There is, after all, a kind of operating logic behind the shaggy appearances, and it has to do precisely with Bollinger’s “naturalistic” approach to his materials. That is, he uses things in ways in which they are supposed to be used or in ways that seem reasonable, given what they are. Thus, sawhorses are used to support things, barrels and hoses are used to contain water, logs are stacked in racks, constructed to hold them, etc. What one gets are “phenomena,” physical demonstrations of simple abstract principles “containment,” for instance, or “support,” as one experiences directly the fact of fluid being held in or of objects being held up.

Which is not to suggest that the primary thrust of Bollinger’s work is didactic à la Mr. Wizzard, though he is obviously intent on making the viewer see with unaccustomed clarity some elementary physical relationships. He is a modern artist, and his work is self-referential in the way most modern art is as well as mysterious in the way all art is. One of his pieces consists of a row of 12 steel barrels filled with water, tilted forward by a board on which they half rest.
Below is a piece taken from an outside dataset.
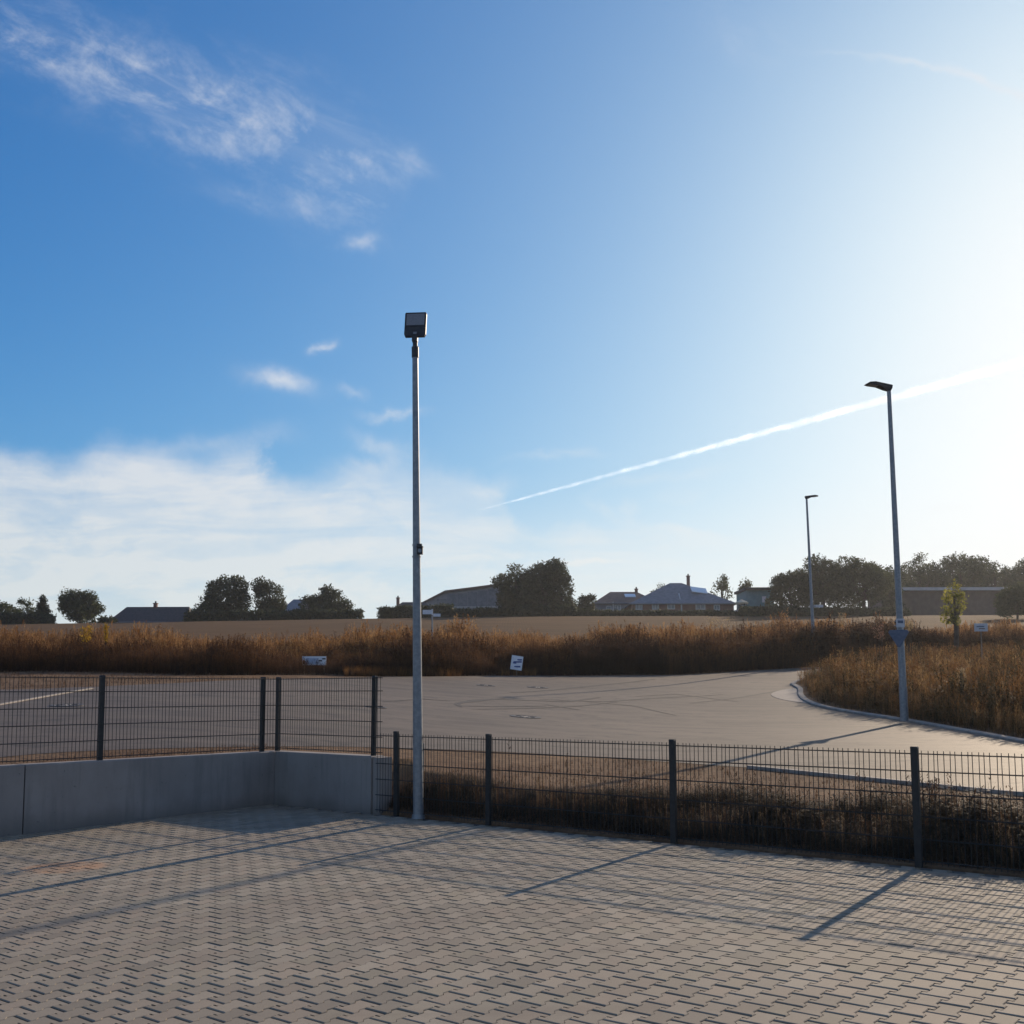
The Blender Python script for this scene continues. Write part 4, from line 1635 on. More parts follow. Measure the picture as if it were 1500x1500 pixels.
def bank_weeds():
    n = 30000
    u = rng.uniform(U_END + 0.1, 9.5, n)
    deep = np.interp(u, [-7, -5, -3], [0.8, 1.2, 2.1])
    v = 0.22 + rng.random(n) ** 1.1 * deep
    x = P0.x + AU.x * u + AV.x * v
    y = P0.y + AU.y * u + AV.y * v
    z = ground_z(x, y)
    patch = vnoise(u, v, 0.9, 8)
    hgt = (0.14 + 0.32 * patch) * rng.uniform(0.5, 1.3, n) * np.interp(u, [-7, -4.5, -2.5], [0.42, 0.55, 1.0])
    hgt = np.minimum(hgt, 0.09 + (v - 0.2) * 0.40)
    hgt *= np.interp(v / deep, [0, 0.72, 0.95, 1.2], [1.0, 1.15, 0.5, 0.3])
    kind = rng.random(n)
    groups = []
    for key, lo, hi, sp, c0, c1 in (('grass', -1, 0.12, 1.0, 0.1, 0.85), ('leafy', 0.12, 0.55, 1.3, 0.0, 0.28), ('tuft', 0.55, 0.82, 1.0, 0.0, 0.5), ('litter', 0.82, 2, 1.0, 0.0, 0.35)):
        k = (kind >= lo) & (kind < hi)
        groups.append((key, x[k], y[k], z[k], hgt[k] * (1.15 if key == 'grass' else 0.6 if key == 'litter' else 1), sp, c0, c1))
    # taller dry stalks standing against the dark bank
    for uc, vc, k, h in ((-4.45, 0.55, 26, 0.42), (-5.5, 0.42, 18, 0.34), (-2.0, 0.4, 18, 0.32), (-6.3, 0.42, 14, 0.36), (-3.4, 0.45, 10, 0.34), (1.3, 0.4, 10, 0.3)):
        uu, vv = rng.normal(uc, 0.28, k), rng.normal(vc, 0.12, k)
        vv = np.maximum(vv, 0.3)
        xx, yy = P0.x + AU.x * uu + AV.x * vv, P0.y + AU.y * uu + AV.y * vv
        groups.append(('grass', xx, yy, ground_z(xx, yy), h * rng.uniform(0.6, 1.2, k), 0.8, 0.6, 1.0))
    for _ in range(34):
        uc, vc, k = rng.uniform(U_END + 0.3, 7), rng.uniform(0.3, 0.6), int(rng.integers(3, 10))
        uu, vv = rng.normal(uc, 0.15, k), np.maximum(rng.normal(vc, 0.08, k), 0.25)
        xx, yy = P0.x + AU.x * uu + AV.x * vv, P0.y + AU.y * uu + AV.y * vv
        groups.append(('grass', xx, yy, ground_z(xx, yy), 0.36 * rng.uniform(0.5, 1.2, k), 0.8, 0.65, 1.0))
    # sparse dry growth on the sunlit strip and beside the far-left road edge
    u = rng.uniform(U_END + 0.1, 9.5, 4200)
    v = rng.uniform(1.0, 6.2, 4200)
    x, y = P0.x + AU.x * u + AV.x * v, P0.y + AU.y * u + AV.y * v
    near_y = np.interp(x, [p[0] for p in ROAD_NEAR], [p[1] for p in ROAD_NEAR])
    m = y < near_y - 0.1
    x, y = x[m], y[m]
    groups.append(('tuft', x, y, ground_z(x, y), rng.uniform(0.03, 0.13, len(x)), 1.2, 0.4, 0.9))
    u = rng.uniform(U_WALL - 1.1, U_WALL - 0.3, 1300)
    v = rng.uniform(-8, 0.9, 1300)
    x, y = P0.x + AU.x * u + AV.x * v, P0.y + AU.y * u + AV.y * v
    groups.append(('tuft', x, y, ground_z(x, y), rng.uniform(0.02, 0.08, len(x)), 1.4, 0.4, 0.9))
    x = rng.uniform(-24, -7.0, 3600)
    y = rng.uniform(27.5, 36, 3600)
    m = (y > poly_y(FAR_EDGE, x) + 0.3) & (y < poly_y(WEED_EDGE, x) + 0.3)
    x, y = x[m], y[m]
    groups.append(('tuft', x, y, slope_z(x, y), rng.uniform(0.04, 0.16, len(x)), 1.3, 0.3, 0.9))
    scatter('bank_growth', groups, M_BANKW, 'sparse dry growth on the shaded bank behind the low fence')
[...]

Red rubber siphon hoses run from one to another keeping the water level the same in each. Intimately linked in this Archimedean demonstration, the different objects and substances both keep their separate identities and surrender them to the whole: on the one hand a confabulation of board, barrels, hoses, and water; on the other a sculpture that is wooden, metallic, rubbery, and wet.

Another, less orderly piece, the most floor consuming in the show, is an apparently casual arrangement of a sawhorse, boards, a metal pipe and lots of snaking plastic hoses. Again the organizing principle is physical: The hoses and pipe have water in them. Were they laid and propped differently, some of the water would spill out. Not that another arrangement could not be equally artful and pleasing; just that another arrangement could not contain exactly this amount of water in exactly this way.

At first hopelessly arcane and nondescript, Bollinger’s work becomes cogent and fascinating when one begins to catch on to it. At root, it is a species of “Conceptual” art. That is, it sets itself problems, quite arbitrary problems, usually, like how to relate a log to a steel trough-that challenge the artist to come up with simple, “rational” solutions: in this case, fill the trough with water and float the log in it. What one gets out of this is a view of the artmaking process, as it were, seen through a microscope and then blown way up. Paul Valéry once speculated that the number of mental operations involved in the creation of one line of poetry by a good poet must be astronomical. Bollinger’s log-and trough-piece may be seen as a working model on one such operation-a leap of imagination that ends up making perfect sense.

Of course there is a kind of austerity, an intellectualism, to this work that makes it hard to really like, however much one is inclined to give it high marks for its rigor. But this is a weakness (if that’s the word) endemic to all concept oriented art, and it is to Bollinger’s credit that he has not had recourse to pretty or “sensual” materials in an effort to doll up his pieces. If one kind of art had everything, there would be no point in any other kind of art existing. And Bollinger’s odd, vigorous show in the Starrett-Lehigh Building gives evidence that, not so much despite as because of its limitations, his kind of art is very much in business.